In the industrial age, hardware mattered; today it is software, a k a "culture". This is a grab bag: skills, openness, innovation, opportunity, competition. "It's brains, stupid," Bill Clinton might exclaim today. And youth. China, Japan and Europe are aging rapidly; the US will remain a young country way into the 21st century. And why? Immigration is "America's secret weapon". In my Stanford class, the As regularly go to students called Kim, Zhou, Patel or Vertiz; these are not the "huddled masses", but their children — the gifted and hungry who will slough off the old and drive the new. "First rich, then fat and lazy" will not be America's fate.

What's the problem, then? "America remains the global superpower today, but it is an enfeebled one". It has blown wads of political capital, but it is still better positioned to manage the "rise of the rest" than its rivals. Europe is rich, but placid and graying. Resurgent Russia is too grabby. China is more subtle in its ambitions, but still a classic revisionist that wants more for itself and less for the whole. It craves respect but will choose bloody repression in the crunch, as in Tibet.

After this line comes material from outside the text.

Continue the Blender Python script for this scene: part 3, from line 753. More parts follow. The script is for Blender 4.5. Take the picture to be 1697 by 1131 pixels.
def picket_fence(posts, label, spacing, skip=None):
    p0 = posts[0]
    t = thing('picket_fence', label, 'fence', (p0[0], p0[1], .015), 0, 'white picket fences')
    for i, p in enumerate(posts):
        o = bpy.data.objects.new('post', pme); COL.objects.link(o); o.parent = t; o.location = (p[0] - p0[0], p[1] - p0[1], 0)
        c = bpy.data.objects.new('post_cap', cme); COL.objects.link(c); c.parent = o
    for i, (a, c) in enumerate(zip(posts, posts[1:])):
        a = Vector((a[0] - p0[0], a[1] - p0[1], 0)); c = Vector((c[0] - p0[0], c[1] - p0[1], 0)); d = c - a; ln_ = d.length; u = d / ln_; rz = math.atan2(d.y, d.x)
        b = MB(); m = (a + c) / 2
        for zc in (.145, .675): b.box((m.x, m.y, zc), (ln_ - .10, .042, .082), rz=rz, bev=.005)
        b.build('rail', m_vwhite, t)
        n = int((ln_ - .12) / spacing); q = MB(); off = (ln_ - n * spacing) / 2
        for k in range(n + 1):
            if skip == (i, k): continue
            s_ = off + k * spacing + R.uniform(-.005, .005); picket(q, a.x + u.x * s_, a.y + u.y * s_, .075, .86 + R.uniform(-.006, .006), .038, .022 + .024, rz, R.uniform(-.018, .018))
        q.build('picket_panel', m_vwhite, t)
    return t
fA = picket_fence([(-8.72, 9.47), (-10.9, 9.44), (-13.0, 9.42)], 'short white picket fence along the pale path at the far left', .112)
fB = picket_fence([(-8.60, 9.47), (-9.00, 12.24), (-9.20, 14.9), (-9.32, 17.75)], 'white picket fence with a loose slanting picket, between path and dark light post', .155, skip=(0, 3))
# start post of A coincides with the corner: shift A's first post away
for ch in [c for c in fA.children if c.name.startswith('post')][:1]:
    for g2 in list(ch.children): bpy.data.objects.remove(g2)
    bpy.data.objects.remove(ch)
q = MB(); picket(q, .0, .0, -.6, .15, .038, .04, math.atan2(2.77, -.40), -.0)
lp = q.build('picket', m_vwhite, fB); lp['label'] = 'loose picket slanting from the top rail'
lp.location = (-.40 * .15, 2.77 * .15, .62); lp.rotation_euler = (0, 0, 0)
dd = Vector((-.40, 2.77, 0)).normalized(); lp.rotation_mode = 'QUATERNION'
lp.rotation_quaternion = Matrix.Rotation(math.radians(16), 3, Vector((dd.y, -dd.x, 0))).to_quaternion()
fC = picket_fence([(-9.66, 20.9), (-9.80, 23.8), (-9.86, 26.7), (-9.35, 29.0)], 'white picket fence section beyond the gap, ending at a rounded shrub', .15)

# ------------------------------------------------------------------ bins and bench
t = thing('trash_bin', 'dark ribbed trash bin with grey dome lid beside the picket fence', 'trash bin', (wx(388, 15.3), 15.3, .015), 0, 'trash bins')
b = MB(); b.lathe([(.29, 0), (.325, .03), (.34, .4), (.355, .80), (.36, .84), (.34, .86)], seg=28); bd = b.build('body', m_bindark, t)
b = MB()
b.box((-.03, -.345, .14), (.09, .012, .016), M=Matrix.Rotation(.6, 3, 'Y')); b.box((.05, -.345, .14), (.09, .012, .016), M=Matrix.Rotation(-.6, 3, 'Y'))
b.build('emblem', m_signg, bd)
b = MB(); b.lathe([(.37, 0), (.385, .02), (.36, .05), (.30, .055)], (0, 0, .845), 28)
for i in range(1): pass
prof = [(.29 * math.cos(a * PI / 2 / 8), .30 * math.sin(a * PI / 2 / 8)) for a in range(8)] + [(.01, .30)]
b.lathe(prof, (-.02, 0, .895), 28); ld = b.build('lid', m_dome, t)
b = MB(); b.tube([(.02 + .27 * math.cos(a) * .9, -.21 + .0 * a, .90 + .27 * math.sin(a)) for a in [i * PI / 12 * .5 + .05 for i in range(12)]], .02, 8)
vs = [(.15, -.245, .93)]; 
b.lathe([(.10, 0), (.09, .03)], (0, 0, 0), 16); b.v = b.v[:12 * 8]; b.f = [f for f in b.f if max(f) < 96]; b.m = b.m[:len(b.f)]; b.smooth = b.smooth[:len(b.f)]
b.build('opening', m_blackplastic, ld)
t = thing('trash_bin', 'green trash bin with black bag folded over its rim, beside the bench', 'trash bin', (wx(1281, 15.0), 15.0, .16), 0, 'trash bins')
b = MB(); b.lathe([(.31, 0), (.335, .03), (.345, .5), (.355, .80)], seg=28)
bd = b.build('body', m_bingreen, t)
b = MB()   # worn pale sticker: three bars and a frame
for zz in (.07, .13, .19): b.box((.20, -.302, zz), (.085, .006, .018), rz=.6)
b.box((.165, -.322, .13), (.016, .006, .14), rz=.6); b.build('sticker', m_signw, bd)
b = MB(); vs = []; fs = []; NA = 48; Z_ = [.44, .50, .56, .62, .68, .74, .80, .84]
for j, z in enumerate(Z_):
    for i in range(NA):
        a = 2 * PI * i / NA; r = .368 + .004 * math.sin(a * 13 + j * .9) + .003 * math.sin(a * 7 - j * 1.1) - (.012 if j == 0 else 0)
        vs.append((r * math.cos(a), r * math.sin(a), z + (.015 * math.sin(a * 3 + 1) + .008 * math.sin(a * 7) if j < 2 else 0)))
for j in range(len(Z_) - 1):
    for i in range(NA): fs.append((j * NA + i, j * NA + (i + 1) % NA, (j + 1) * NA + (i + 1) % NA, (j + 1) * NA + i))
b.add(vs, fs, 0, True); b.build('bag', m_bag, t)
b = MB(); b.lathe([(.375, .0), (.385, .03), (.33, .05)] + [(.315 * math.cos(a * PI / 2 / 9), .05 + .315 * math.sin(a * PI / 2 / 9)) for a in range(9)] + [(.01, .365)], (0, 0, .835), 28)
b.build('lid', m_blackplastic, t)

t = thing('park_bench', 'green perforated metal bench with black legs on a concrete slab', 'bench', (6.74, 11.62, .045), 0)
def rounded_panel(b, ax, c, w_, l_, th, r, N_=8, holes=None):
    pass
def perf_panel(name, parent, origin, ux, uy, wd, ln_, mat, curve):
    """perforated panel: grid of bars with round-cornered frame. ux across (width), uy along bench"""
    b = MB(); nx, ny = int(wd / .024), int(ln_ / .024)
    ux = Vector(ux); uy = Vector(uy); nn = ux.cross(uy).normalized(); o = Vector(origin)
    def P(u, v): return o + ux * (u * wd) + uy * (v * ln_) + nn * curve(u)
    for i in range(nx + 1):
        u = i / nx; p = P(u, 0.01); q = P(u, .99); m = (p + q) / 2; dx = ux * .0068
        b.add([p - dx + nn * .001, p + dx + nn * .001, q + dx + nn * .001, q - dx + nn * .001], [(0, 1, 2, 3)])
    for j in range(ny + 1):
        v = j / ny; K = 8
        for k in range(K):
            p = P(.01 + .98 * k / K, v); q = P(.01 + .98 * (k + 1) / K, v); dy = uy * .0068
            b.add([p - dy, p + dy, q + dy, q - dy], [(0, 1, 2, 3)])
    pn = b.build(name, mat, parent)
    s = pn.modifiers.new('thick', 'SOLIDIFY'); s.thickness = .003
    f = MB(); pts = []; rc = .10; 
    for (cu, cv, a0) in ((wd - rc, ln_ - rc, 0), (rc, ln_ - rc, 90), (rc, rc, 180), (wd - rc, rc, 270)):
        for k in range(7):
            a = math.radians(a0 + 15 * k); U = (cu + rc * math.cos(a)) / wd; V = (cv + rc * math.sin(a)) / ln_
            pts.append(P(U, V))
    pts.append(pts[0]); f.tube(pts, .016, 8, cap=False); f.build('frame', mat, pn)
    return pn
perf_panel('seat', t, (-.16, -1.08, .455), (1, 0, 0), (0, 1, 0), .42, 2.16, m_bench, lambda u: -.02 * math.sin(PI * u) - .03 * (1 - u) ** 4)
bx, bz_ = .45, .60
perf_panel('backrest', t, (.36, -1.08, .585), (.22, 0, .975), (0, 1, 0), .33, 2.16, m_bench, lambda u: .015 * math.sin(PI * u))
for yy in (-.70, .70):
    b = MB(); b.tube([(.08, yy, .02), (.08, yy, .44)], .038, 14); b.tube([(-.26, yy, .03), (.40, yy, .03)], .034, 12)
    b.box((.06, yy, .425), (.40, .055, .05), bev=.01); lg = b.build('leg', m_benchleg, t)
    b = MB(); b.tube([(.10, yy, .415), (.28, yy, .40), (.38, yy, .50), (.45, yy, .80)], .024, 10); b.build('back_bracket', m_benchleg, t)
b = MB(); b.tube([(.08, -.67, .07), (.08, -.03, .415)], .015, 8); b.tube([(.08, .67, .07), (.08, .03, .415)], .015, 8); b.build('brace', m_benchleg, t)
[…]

The US, too, has acted the bully in recent years, and it has paid dearly. Still, why does it retain "considerable ability to set the agenda", to quote Zakaria? How can it muster the convening power that brings 80 nations to Annapolis? The short answer (mine) is: America remains the "default power"; others may fear it, but who else will take care of global business?

And maybe it takes a Bombay-born immigrant like Zakaria, who went from Yale to Harvard and to the top of Newsweek International, to remind this faltering giant of its unique and enduring strengths. America will be in trouble only when China becomes home to tomorrow's hungry masses yearning to be free — and to make it.